Thursday, August 1, 2013

Upstream Color: An Explanatory Prologue

The most brilliantly told science fiction story I have ever seen on screen.  While Primer, Shane Carruth's previous film is confusing, Upstream Color is sublime, brilliant, full of insight of human nature.

Many have seen the film and seen images of beauty and heard the ambiance music yet considered it a Malick-ish essay or a dream.  However, it is a narrative, full of detail but minimizing dialogue, not explaining anything of what it is telling you.  It is like a modernist science fiction tale, full of implications, but we have to draw the conclusion.

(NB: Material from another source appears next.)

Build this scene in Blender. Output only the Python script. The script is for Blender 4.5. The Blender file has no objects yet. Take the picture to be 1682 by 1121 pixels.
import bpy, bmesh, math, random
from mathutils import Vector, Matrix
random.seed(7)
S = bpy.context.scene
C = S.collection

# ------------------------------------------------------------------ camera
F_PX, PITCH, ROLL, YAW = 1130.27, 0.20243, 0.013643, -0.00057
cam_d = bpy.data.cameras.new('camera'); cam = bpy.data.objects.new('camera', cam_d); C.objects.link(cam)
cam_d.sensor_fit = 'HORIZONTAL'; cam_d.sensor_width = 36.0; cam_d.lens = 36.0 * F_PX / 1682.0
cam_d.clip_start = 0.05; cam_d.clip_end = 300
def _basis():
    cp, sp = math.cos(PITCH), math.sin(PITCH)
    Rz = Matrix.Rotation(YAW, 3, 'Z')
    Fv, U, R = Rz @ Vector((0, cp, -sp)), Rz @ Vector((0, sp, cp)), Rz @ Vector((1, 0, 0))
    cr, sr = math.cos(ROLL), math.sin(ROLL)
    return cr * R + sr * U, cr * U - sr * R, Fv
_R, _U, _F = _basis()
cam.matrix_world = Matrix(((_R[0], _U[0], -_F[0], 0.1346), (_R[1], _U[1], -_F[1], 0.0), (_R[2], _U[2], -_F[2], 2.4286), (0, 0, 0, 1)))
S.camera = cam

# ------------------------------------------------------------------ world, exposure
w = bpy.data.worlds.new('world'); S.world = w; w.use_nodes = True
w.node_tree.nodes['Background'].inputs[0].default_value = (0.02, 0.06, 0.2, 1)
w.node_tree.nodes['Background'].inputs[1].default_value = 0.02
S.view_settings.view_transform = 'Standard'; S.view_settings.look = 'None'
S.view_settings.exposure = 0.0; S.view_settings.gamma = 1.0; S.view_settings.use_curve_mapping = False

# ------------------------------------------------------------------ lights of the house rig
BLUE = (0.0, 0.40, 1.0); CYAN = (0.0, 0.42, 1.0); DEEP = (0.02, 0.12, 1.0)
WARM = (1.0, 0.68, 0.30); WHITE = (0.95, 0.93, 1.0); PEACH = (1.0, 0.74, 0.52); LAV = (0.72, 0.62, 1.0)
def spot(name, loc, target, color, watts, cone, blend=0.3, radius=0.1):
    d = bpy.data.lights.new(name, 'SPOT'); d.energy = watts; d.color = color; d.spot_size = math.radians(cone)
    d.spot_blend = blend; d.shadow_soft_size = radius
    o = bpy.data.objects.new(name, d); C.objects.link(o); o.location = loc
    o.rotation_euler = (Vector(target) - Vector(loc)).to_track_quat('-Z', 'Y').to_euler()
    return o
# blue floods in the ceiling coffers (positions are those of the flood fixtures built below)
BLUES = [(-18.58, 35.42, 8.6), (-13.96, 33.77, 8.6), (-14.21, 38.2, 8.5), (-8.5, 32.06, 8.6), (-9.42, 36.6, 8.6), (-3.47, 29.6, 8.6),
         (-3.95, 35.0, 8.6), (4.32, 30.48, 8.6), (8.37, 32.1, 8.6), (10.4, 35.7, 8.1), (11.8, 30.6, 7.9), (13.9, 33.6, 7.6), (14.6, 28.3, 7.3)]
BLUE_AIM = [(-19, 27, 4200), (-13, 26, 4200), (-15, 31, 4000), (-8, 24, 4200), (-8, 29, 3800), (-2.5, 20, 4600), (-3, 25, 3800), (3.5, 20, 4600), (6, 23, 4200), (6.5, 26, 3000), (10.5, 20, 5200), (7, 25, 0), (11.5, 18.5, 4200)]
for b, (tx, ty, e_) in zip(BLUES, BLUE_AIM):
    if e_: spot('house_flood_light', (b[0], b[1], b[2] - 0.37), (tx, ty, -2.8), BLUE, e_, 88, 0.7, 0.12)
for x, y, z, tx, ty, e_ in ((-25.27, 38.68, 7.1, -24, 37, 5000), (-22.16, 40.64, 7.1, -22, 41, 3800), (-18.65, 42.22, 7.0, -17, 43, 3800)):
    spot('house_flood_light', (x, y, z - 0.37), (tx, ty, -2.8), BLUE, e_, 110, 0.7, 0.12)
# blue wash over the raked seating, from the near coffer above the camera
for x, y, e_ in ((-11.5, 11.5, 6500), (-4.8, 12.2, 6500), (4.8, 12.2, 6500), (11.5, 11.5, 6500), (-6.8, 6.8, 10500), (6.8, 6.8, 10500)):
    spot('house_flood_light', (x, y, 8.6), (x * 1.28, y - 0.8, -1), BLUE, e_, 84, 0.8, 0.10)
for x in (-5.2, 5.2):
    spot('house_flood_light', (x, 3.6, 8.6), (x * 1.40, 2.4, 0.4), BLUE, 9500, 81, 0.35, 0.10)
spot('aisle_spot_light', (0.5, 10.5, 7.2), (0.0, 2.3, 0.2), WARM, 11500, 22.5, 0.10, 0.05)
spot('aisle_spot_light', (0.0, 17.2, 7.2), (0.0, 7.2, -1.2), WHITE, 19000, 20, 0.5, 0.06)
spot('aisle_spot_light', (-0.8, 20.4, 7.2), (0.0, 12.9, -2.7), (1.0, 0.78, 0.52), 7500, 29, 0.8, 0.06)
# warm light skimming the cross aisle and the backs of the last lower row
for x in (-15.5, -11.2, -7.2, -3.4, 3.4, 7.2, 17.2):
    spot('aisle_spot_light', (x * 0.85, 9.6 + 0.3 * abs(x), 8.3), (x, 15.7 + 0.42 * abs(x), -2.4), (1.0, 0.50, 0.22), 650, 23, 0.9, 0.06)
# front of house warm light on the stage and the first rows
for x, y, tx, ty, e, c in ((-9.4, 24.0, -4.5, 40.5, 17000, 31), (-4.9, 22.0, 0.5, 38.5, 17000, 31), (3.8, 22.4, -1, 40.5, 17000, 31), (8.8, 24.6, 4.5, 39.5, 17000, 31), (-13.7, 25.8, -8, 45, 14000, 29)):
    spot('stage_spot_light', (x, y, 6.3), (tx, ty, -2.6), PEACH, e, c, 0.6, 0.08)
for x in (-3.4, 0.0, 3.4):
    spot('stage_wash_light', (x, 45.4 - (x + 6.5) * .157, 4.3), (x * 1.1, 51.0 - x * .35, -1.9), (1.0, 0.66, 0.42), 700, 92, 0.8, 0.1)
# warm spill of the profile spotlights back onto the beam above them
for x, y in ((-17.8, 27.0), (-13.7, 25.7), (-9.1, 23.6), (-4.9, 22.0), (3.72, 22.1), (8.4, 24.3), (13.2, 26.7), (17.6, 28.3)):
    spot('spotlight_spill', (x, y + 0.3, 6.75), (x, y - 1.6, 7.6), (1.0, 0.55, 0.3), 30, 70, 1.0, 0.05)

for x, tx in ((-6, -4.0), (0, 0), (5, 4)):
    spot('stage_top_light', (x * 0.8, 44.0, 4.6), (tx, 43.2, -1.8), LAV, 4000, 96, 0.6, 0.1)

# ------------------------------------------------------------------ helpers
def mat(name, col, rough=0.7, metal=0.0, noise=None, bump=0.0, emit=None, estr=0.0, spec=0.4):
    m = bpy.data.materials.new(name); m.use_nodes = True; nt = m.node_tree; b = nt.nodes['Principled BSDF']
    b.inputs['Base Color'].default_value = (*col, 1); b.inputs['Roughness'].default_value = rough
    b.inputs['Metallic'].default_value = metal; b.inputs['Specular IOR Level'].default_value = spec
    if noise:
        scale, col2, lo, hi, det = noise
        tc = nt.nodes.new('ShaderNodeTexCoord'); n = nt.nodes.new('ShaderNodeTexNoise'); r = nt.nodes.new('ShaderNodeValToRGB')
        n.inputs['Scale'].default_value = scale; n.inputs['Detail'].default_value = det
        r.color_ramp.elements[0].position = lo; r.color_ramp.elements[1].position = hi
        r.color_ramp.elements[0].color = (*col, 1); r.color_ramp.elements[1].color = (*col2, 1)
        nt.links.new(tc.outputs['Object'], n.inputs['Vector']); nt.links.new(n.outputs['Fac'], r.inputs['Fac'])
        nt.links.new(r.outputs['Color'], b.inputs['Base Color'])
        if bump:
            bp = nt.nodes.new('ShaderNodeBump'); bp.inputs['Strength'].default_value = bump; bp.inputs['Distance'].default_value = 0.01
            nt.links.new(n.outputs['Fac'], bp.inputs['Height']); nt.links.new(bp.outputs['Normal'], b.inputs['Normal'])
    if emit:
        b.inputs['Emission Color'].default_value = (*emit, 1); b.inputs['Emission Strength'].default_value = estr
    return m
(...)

Rather than re-tell the tale, perhaps I can give you a few science (fiction) paragraphs for the background of the tale:

We all have a portion of our brains called mirror neurons.  They allow us to copy, within our minds, what we see another doing.  This is why, when someone we know yawns, we often feel compelled to yawn as well.  And why, when we watch a sport, we are exalted or miserable depending on the outcome of our team.  We repeat the experiences in our own minds and then own them.  This isn't fiction, it is science.  Look it up.

Suppose someone discovered a drug, say, from a plant, that could increase the effectiveness of this brain function.  To such a degree that we instantly know what another person is doing, and our actions can repeat theirs precisely, or we can experience what they are experiencing.  And if this drug is fed to a parasite, then if you can access the experiences of the parasite, you will access the experiences of another person, no matter what the distance between you.

Now let's go the next step and say that there is a Sampler.  Like a sampler of sounds, he collects experiences and lives off of them, perhaps creates art from them, like ambiance music.  But to collect these lives, he must kidnap people (or have them kidnapped), place a parasite in them until the drug and their internal organs are united and then he removes the parasites and places them into another compatible living organism.  


That's enough.  Now watch the film.  It is simply amazing.

My favorite parts are where those sampled are all at sea because they are experiencing things that have nothing to do with what their senses know around them.  They are so assured and so confused at the same time.  At times we have experienced this, but in this film it is explained in a fictional way.


I will be shocked if I do not make this my best film of the year.  It is the best film I've seen that has been released in the last year and a half, that's for certain.